E o Fogo... à distância do coração
Por volta da meia noite, antes de ir para a cama, entro no Facebook... e de repente o sono vai embora.
A aldeia (freguesia, dizia sempre o meu avô) onde cresci (aos fins de semana e férias grandes, daquelas de três meses) está a arder. Digo asneiras. Ligo à minha mãe que lá está, no cabeço, com a minha avó. Calma, diz-me que está atenta às notícias... e um dos vizinhos já a veio alertar para tirar o carro, do local onde está, e para não dormir, para molhar tudo à volta. O fogo está a chegar.
"E a minha tia que está no lar!?", penso.
Caramba, mais umas publicações, e o coração começa a acelerar.
Mando uma mensagem ao meu irmão. Nada. Mando à minha sobrinha... ligo ao meu irmão.

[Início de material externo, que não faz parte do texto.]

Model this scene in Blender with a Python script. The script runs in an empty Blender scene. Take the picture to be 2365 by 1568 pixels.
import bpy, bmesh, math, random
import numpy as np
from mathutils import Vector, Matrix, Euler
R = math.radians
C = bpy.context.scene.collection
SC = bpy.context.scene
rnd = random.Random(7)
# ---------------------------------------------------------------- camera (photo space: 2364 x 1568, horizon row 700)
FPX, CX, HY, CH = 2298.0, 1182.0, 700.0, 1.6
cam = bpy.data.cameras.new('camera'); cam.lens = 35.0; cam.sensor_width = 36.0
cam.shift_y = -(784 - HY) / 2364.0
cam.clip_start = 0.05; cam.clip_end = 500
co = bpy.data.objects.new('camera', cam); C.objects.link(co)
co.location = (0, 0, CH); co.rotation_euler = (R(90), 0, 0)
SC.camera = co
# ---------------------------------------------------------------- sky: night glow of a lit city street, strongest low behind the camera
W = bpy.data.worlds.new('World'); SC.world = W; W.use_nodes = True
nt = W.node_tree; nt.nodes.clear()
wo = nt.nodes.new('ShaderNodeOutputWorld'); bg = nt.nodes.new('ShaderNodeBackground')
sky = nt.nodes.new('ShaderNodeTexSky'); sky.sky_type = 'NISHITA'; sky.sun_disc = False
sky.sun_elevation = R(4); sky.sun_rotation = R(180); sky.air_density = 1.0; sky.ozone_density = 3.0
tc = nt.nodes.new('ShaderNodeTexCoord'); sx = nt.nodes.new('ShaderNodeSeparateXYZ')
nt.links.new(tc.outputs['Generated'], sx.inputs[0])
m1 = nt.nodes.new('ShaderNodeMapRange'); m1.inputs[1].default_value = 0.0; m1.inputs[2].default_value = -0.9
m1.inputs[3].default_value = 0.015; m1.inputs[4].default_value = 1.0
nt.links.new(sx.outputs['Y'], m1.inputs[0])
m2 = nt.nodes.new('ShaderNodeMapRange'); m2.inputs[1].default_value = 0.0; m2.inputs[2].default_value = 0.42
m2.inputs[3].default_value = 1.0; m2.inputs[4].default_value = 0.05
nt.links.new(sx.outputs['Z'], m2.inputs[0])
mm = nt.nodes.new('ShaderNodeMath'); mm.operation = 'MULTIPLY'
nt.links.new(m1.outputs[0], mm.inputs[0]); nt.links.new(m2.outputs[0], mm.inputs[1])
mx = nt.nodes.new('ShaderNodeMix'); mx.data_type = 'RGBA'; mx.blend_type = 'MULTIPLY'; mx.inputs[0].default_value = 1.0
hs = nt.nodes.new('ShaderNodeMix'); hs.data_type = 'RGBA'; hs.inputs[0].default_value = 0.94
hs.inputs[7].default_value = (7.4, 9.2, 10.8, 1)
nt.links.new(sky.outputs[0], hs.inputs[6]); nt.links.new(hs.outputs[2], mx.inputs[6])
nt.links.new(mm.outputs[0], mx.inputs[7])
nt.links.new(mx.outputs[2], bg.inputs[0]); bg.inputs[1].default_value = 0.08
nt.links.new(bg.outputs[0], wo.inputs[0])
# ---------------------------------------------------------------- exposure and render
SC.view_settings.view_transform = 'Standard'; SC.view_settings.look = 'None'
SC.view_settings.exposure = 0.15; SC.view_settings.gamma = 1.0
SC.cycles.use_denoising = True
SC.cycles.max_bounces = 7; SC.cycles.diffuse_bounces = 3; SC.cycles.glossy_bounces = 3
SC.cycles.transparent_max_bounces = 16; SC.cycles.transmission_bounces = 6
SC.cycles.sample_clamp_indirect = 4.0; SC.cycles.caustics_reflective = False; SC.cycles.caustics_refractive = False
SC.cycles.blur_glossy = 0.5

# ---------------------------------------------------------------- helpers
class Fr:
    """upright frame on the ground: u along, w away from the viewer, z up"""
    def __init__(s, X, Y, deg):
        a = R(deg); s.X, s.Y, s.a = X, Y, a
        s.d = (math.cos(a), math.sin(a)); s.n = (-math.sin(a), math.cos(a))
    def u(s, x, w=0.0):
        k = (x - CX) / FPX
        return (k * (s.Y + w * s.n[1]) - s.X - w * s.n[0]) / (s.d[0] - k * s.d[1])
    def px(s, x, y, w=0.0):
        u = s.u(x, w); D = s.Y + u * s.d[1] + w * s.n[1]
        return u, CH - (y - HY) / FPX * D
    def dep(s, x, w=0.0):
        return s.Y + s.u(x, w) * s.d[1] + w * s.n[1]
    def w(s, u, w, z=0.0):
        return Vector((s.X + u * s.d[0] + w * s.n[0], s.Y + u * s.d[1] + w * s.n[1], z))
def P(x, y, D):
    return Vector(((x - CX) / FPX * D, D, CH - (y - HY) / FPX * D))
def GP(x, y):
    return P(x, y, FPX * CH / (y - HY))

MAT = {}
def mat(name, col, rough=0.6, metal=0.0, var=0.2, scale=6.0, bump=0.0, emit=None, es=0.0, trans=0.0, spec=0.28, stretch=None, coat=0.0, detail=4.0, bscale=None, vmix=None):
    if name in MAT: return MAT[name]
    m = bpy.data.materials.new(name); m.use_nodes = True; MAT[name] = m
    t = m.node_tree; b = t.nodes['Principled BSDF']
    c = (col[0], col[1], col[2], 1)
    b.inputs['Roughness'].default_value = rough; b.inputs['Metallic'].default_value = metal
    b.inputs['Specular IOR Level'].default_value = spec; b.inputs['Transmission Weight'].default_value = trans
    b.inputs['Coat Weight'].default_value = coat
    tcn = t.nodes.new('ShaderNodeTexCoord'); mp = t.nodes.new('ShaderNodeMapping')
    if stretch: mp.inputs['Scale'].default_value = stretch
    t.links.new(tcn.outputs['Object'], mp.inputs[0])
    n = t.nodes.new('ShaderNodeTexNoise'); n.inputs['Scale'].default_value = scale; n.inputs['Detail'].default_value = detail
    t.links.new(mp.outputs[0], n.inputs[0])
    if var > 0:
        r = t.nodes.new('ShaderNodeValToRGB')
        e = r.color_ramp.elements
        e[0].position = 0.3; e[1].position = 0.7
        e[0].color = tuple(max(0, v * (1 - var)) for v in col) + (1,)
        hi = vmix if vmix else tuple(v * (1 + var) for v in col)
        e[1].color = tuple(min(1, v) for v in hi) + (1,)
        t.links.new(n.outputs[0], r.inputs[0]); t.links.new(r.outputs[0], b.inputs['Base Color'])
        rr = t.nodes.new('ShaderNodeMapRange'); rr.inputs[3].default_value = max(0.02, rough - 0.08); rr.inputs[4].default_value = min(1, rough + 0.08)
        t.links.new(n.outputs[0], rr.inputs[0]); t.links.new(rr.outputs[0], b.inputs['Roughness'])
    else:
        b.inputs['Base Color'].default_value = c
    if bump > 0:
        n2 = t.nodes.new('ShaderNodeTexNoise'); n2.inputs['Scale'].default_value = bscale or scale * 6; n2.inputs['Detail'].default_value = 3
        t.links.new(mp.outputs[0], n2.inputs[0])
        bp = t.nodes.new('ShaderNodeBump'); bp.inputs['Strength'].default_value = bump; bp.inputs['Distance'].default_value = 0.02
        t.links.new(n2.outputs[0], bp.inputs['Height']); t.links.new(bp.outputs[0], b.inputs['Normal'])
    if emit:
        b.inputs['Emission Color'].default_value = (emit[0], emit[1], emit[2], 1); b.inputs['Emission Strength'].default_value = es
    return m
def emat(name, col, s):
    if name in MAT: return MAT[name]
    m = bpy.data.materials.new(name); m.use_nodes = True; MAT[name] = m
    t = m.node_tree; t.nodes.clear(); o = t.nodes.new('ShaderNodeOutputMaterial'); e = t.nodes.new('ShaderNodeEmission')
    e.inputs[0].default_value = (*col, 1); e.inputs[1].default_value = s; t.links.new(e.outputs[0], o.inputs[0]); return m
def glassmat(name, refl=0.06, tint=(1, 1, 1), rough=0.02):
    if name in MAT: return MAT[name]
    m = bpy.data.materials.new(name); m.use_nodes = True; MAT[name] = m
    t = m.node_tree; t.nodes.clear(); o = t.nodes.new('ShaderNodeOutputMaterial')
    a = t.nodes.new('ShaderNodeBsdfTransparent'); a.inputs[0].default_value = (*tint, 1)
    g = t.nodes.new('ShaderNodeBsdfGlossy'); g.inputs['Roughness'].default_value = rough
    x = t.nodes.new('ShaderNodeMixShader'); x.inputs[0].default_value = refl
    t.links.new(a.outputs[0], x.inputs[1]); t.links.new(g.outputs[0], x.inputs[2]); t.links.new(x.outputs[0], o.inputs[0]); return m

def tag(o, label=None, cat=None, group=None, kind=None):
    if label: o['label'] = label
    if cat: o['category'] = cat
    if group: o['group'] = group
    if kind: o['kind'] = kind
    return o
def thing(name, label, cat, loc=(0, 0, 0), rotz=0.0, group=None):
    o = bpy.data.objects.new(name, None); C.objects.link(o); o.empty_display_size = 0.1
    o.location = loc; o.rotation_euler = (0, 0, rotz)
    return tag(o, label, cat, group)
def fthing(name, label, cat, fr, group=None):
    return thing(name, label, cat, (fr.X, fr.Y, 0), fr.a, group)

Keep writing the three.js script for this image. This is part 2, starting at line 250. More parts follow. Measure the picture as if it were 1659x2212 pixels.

E ele também calmo, tenta acalmar-me. E as lágrimas vêm. A voz prende-se. "Então, mas o que é que se passa?!", pergunta-me. E com o som das palavras ainda preso lá digo que é o medo, a certeza de que nada posso fazer. Ele desliga para saber como as coisas estão. E volta-me a ligar. Serena-me... e lá acabamos por rir. Desligo.
E mais uma fotografia e mais um comentário... e eu não consigo sair do computador. Às vezes a ignorância seria tão melhor!
Entretanto já tinha mandado uma mensagem a um dos amigos da rede social que havia partilhado uma foto. Ele também tranquiliza-me, e diz que estão a apagar os fogachos atrás do lar onde a minha tia está. A seguir, por outro contacto, fico a saber que os bombeiros e a polícia já lá estão.
E vou fazendo refresh a seguir de refresh aos feeds para receber a mais pequena das informações... Já passou mais de hora e meia nisto... Ligo a TVI 24 pela internet e procuro que informem acerca do estado do fogo que desce para a aldeia da minha infância.
Há menos de um mês que a meio da noite eu e o meu irmão fomos buscar a minha mãe, que estava sozinha na aldeia, sem transportes para regressar a Lisboa, que os comboios não circulavam e a A23 estava cortada, porque o fogo andava em Mação.
Continuo nesta loucura à procura de informação e recebo a notícia que existe outro fogo que vem sobre a aldeia, mas de outra direcção, a partir de uma aldeia vizinha. E quase duas horas da manhã... um habitante da aldeia faz um directo... dantesco.
Volto a ligar à minha mãe. Continua calma, embora confirme que estão rodeados.
Lá me convenço que daqui não posso valer em nada e o facto de ficar ligada à internet não me traz coisa boa. Vou para a cama. Ainda passo mais uma vez os dedos pelos últimos post do Facebook... novo directo... o ruído impressionante do lume a levar tudo à frente; o vento que sopra sem destino, nem travões; o estalar das canas a queimar... as pessoas a gritar, a mexerem-se como loucas, para acudir aqui e acolá.
Tenho de dormir. Os meus dois filhos não sabem de nada, dormem serenos... e amanhã irão precisar de mim. Custa-me a adormecer, mas lá consigo. E o fogo continua a arder. Os da terra não dormem. Os bombeiros não descansam. E a noite para eles será sem fim.